*WHAT THIS TASK INVOLVES*.
Return, word for word, every line that follows.

*DATA LINES*.
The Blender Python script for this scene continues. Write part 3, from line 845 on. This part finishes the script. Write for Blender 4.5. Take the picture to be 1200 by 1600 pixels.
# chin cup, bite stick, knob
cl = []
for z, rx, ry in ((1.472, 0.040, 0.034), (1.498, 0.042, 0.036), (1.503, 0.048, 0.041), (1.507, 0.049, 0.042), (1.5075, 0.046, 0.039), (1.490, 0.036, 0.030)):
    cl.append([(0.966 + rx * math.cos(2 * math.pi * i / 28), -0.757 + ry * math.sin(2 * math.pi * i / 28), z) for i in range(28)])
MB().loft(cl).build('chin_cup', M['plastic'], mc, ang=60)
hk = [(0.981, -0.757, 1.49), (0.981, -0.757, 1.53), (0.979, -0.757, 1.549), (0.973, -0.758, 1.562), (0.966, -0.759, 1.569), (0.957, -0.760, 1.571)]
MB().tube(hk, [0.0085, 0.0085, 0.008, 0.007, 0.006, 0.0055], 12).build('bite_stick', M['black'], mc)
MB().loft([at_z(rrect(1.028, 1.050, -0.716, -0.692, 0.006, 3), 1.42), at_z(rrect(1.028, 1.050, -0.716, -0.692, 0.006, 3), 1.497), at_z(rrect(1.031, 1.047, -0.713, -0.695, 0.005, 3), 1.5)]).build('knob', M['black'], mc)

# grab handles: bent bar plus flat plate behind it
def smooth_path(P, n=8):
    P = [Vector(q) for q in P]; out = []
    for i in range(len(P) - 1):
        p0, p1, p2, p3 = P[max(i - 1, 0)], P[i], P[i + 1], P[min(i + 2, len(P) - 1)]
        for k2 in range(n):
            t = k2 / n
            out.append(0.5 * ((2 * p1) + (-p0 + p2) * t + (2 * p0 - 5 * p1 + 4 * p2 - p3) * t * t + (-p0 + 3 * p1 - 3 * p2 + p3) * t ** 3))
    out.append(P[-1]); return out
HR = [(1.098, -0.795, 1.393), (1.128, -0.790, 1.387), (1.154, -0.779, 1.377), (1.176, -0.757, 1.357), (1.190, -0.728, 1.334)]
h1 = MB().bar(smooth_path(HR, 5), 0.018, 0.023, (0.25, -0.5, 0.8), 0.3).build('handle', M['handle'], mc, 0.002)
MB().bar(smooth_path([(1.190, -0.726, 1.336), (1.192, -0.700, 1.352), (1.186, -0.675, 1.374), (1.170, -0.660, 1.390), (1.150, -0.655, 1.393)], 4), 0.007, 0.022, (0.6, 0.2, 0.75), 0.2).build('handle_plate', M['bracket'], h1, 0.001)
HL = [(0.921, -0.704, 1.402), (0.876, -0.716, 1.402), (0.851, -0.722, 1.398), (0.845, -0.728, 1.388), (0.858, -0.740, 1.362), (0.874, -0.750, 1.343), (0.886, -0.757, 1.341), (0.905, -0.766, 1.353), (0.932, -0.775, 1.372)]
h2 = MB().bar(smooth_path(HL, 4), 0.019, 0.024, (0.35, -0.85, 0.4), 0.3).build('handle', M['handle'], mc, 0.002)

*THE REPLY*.
The Blender Python script for this scene continues. Write part 3, from line 845 on. This part finishes the script. Write for Blender 4.5. Take the picture to be 1200 by 1600 pixels.
# chin cup, bite stick, knob
cl = []
for z, rx, ry in ((1.472, 0.040, 0.034), (1.498, 0.042, 0.036), (1.503, 0.048, 0.041), (1.507, 0.049, 0.042), (1.5075, 0.046, 0.039), (1.490, 0.036, 0.030)):
    cl.append([(0.966 + rx * math.cos(2 * math.pi * i / 28), -0.757 + ry * math.sin(2 * math.pi * i / 28), z) for i in range(28)])
MB().loft(cl).build('chin_cup', M['plastic'], mc, ang=60)
hk = [(0.981, -0.757, 1.49), (0.981, -0.757, 1.53), (0.979, -0.757, 1.549), (0.973, -0.758, 1.562), (0.966, -0.759, 1.569), (0.957, -0.760, 1.571)]
MB().tube(hk, [0.0085, 0.0085, 0.008, 0.007, 0.006, 0.0055], 12).build('bite_stick', M['black'], mc)
MB().loft([at_z(rrect(1.028, 1.050, -0.716, -0.692, 0.006, 3), 1.42), at_z(rrect(1.028, 1.050, -0.716, -0.692, 0.006, 3), 1.497), at_z(rrect(1.031, 1.047, -0.713, -0.695, 0.005, 3), 1.5)]).build('knob', M['black'], mc)

# grab handles: bent bar plus flat plate behind it
def smooth_path(P, n=8):
    P = [Vector(q) for q in P]; out = []
    for i in range(len(P) - 1):
        p0, p1, p2, p3 = P[max(i - 1, 0)], P[i], P[i + 1], P[min(i + 2, len(P) - 1)]
        for k2 in range(n):
            t = k2 / n
            out.append(0.5 * ((2 * p1) + (-p0 + p2) * t + (2 * p0 - 5 * p1 + 4 * p2 - p3) * t * t + (-p0 + 3 * p1 - 3 * p2 + p3) * t ** 3))
    out.append(P[-1]); return out
HR = [(1.098, -0.795, 1.393), (1.128, -0.790, 1.387), (1.154, -0.779, 1.377), (1.176, -0.757, 1.357), (1.190, -0.728, 1.334)]
h1 = MB().bar(smooth_path(HR, 5), 0.018, 0.023, (0.25, -0.5, 0.8), 0.3).build('handle', M['handle'], mc, 0.002)
MB().bar(smooth_path([(1.190, -0.726, 1.336), (1.192, -0.700, 1.352), (1.186, -0.675, 1.374), (1.170, -0.660, 1.390), (1.150, -0.655, 1.393)], 4), 0.007, 0.022, (0.6, 0.2, 0.75), 0.2).build('handle_plate', M['bracket'], h1, 0.001)
HL = [(0.921, -0.704, 1.402), (0.876, -0.716, 1.402), (0.851, -0.722, 1.398), (0.845, -0.728, 1.388), (0.858, -0.740, 1.362), (0.874, -0.750, 1.343), (0.886, -0.757, 1.341), (0.905, -0.766, 1.353), (0.932, -0.775, 1.372)]
h2 = MB().bar(smooth_path(HL, 4), 0.019, 0.024, (0.35, -0.85, 0.4), 0.3).build('handle', M['handle'], mc, 0.002)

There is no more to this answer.